Все старые, знакомые прелести жанра присутствуют здесь в двойной дозе: ораторствующие лорды с мечами на перевязях, воин в малиновых доспехах, любовные романы и сексуальные связи, злые боги на любой вкус и цвет. Вот только лорды — это Крысы, отважный воин и его обольстительная пассия — обе женщины, а боги, в конечном счете, не так уж зловещи.

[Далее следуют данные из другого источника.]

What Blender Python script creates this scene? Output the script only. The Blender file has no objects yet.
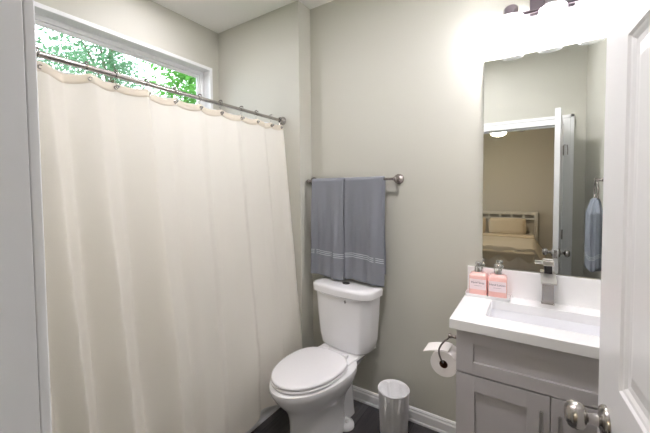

Уильям Гибсон заметил однажды, что Уильям Берроуз, автор знаменитых романов «Голый пир» и «Нова-Экспресс», был первым писателем, который начал обращаться с научной фантастикой как с ржавой машинкой для разбивания яиц, как с предметом, который можно подобрать на свалке и встроить в свое произведение. То, что делает Джентл в своем романе, версия все той же игры, только переделанная под жанр фэнтези и потому более спокойная и умеренная. Как неоднократно отмечалось, основные характерные черты постмодернистской литературы, ее торговая марка — это стилизация и заимствование. В этом плане «Крысы и Горгульи» — безусловно, постмодернистское произведение. Не известно, найдутся ли желающие последовать его примеру, несомненно другое — перед нами одно из очень немногих, произведений, которые указывают абсолютно новый путь, по которому может отправиться жанр.